I haven’t seen it yet in response to the Iraqi prisoner story — except in a few emails — but after listening to Ted Kennedy today I suspect we are going to be hearing more and more comparisons to the My Lai massacre, not least because of the involvement of Sy Hersh in both stories.

I haven’t read up on My Lai in a while, but if memory serves the politics of My Lai were much more complicated than what one would expect a Vietnam Syndrome sufferer to believe. Americans rallied around American troops in large numbers. If I remember right, then-Gov. Jimmy Carter asked Georgians to rally around Calley and the others of My Lai and even as a presidential candidate his position on Calley (and Vietnam) was nuanced.
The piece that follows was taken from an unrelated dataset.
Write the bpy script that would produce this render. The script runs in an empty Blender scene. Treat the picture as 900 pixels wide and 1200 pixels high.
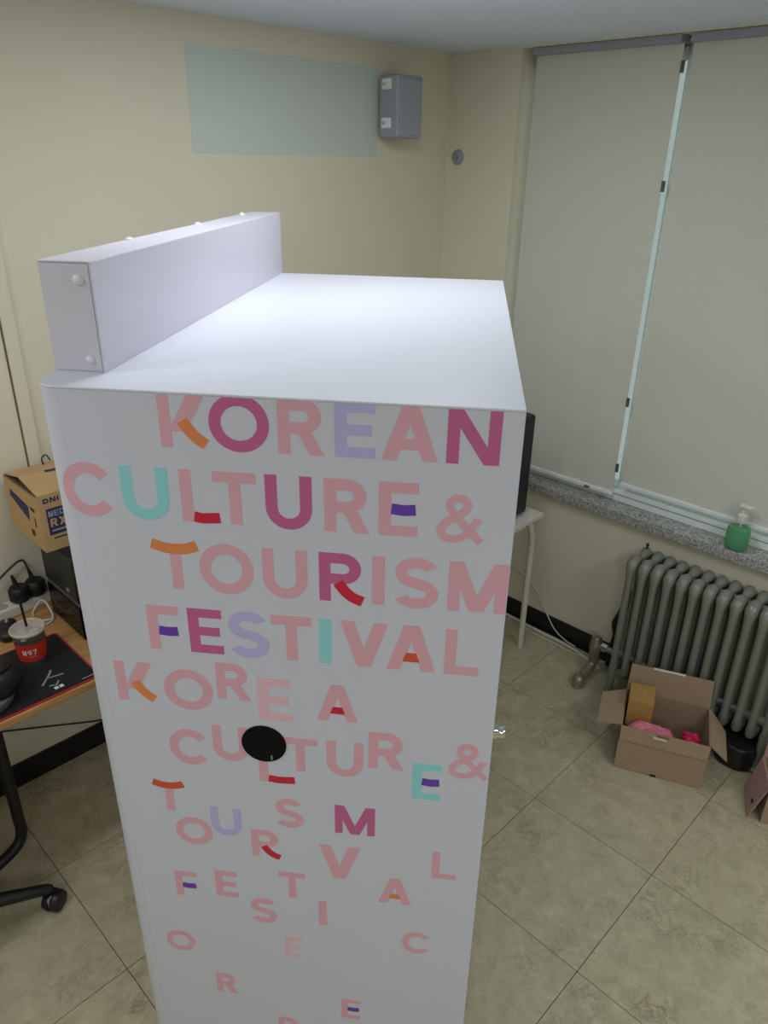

Richard Nixon — an acute student of electoral advantage — all but pardoned Calley, releasing him from jail and sentencing him to house arrest. I think I’m remembering this correctly.

Now, I don’t think the comparison to My Lai is a good one and I don’t think the story of My Lai is as straightforward as some think. But obviously I think My Lai and the Abu Ghraib are both outrages, regardless of the context. But that’s not my point. On the issue of the politics of this, I’ll be interested to see whether VS sufferers once again misread the lessons of Vietnam and act on this story as if it will be politically damaging to Bush. My guess is yes.